Reginald III (French: Rainaud or Renaud, known as "The Fat") (13 May 1333 – 4 December 1371) was Duke of Guelders and Count of Zutphen from 1343 to 1361, and again in 1371. He was the son of Reginald II of Guelders and of Eleanor of Woodstock, daughter of Edward II of England.[1]
With the death of his father in 1343, his mother held the regency until 1344. From 1350, his brother Edward asserted his rights and a quarrel of succession broke out between the two brothers until 1361. Reginald was overcome in Tiel and was imprisoned in the castle of Nijenbeek. There he became so large that he could not have left, even if the door had been open—hence his appellation "The Fat". Edward died on 24 August 1371, having been mortally wounded in the Battle of Baesweiler, and Reginald was released (according to the legend, the walls had to be cut away so he could leave); he held the ducal throne for only a short period, dying a few months later. He was buried at Graefenthal Abbey.
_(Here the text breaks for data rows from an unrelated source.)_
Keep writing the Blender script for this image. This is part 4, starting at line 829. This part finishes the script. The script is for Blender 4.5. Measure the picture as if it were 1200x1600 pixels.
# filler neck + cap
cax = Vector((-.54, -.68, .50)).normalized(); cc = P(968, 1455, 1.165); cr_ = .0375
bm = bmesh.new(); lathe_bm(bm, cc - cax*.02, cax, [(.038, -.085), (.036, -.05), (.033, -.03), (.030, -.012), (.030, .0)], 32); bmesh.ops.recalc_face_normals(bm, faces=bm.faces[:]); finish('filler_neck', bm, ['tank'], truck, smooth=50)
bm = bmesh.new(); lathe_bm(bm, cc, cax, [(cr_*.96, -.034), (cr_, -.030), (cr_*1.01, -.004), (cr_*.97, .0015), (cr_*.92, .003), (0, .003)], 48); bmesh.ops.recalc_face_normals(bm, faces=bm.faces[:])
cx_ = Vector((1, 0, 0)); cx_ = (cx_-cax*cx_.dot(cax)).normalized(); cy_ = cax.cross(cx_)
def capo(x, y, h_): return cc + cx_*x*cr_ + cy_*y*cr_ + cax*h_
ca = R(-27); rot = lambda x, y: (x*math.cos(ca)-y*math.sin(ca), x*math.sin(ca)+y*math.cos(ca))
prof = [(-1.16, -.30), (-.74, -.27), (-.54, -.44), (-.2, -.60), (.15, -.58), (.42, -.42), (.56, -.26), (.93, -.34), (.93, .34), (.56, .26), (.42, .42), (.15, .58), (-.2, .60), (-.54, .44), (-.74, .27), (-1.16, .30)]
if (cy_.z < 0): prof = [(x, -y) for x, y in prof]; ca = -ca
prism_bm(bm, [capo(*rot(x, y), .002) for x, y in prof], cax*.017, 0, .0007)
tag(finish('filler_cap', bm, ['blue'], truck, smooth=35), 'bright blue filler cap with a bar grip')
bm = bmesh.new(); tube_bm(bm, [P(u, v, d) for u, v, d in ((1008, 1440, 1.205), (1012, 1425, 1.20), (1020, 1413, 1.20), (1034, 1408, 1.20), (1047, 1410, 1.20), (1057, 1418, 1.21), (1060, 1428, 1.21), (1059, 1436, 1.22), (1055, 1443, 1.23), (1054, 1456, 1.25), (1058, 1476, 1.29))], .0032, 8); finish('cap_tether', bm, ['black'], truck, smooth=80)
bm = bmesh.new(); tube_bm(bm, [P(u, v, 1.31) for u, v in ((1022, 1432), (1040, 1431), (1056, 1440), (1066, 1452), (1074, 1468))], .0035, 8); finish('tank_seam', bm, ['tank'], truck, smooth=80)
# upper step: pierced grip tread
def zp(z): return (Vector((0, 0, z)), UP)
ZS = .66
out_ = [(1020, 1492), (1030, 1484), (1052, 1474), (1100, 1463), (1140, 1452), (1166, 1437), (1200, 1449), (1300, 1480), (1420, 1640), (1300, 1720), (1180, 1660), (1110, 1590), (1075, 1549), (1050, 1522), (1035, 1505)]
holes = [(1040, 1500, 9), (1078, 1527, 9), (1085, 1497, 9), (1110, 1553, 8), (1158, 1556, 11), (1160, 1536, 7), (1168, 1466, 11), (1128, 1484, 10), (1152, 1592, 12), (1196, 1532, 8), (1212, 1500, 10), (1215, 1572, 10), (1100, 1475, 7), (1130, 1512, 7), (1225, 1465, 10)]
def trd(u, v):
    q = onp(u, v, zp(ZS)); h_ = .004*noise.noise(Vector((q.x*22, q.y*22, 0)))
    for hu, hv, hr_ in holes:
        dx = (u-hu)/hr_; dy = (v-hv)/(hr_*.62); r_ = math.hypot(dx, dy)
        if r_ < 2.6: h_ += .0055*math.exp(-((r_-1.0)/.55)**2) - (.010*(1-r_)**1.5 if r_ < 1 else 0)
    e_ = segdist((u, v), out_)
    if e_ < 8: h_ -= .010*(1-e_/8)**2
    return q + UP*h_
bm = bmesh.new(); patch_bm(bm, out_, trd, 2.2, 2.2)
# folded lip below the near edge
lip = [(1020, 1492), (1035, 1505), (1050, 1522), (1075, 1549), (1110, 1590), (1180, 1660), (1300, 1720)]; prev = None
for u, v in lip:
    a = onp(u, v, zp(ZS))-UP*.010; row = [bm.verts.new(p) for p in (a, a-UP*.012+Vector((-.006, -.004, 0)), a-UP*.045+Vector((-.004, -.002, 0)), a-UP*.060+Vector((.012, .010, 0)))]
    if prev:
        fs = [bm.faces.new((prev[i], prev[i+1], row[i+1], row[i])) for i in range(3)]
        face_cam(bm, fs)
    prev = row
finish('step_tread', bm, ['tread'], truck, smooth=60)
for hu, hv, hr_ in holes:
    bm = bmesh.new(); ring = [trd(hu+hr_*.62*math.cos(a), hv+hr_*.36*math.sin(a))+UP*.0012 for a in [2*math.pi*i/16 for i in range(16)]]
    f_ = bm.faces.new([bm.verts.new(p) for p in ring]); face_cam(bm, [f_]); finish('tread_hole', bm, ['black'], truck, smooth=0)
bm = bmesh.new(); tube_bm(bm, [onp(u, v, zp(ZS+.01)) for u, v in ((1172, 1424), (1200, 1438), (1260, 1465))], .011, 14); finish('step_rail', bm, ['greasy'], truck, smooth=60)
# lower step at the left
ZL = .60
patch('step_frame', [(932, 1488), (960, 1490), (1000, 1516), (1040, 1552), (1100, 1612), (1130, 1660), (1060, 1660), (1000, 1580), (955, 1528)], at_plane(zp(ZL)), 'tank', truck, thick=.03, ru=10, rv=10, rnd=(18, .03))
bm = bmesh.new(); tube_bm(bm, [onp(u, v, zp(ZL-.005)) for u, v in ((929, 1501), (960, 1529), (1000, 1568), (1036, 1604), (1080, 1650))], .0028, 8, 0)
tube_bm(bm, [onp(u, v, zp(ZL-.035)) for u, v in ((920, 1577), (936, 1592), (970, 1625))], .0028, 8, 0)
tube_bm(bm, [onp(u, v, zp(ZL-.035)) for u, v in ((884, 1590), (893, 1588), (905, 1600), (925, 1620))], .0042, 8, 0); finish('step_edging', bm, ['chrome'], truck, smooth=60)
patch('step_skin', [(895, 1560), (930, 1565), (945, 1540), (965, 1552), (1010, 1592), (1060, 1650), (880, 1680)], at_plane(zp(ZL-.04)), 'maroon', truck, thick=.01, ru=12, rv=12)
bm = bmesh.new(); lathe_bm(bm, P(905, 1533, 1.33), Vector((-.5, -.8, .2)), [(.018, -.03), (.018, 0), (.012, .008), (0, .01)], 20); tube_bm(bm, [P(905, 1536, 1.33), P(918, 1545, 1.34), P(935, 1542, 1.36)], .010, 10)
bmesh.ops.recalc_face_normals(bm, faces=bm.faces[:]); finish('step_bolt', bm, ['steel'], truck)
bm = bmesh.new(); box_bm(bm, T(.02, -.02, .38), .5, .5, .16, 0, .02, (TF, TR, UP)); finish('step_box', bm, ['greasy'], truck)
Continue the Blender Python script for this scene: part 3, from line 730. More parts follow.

As he did not have a legitimate child, the succession passed to his sisters: Mathilde (also, Machteld), who was married to John II, Count of Blois, and Maria, wife of William II of Jülich and mother to William I of Guelders and Jülich, on whose behalf she claimed the throne of Guelders. The sisters and their respective followers (the Heeckerens, from the party led by families of Van Heeckeren and their relatives, the Van Rechterens, supported Mathilde, while the faction known as the Bronkhorsters followed Maria) fought for the duchy of Guelders in the War of the Succession of Guelders.
Marriage and children
On 1 July 1347 in Tervuren, he married Marie of Brabant (1325–1399), lady of Turnhout, daughter of John III, Duke of Brabant and Marie d'Evreux.[2]
They did not have children, but Reginald had an illegitimate son, Johan (Jan) of Hattem, and an illegitimate daughter, Ponte of Guelders, who married Johan van Groesbeek (d. 1428), lord of Heumen and Malden.
References
- ↑ Hamilton 2006, p. 43.
- ↑ Boffa 2004, p. xvii.
Sources
- Boffa, Sergio (2004). Warfare in Medieval Brabant, 1356-1406. The Boydell Press.
- Hamilton, J. S., ed. (2006). Fourteenth Century England. Vol. 4. The Boydell Press.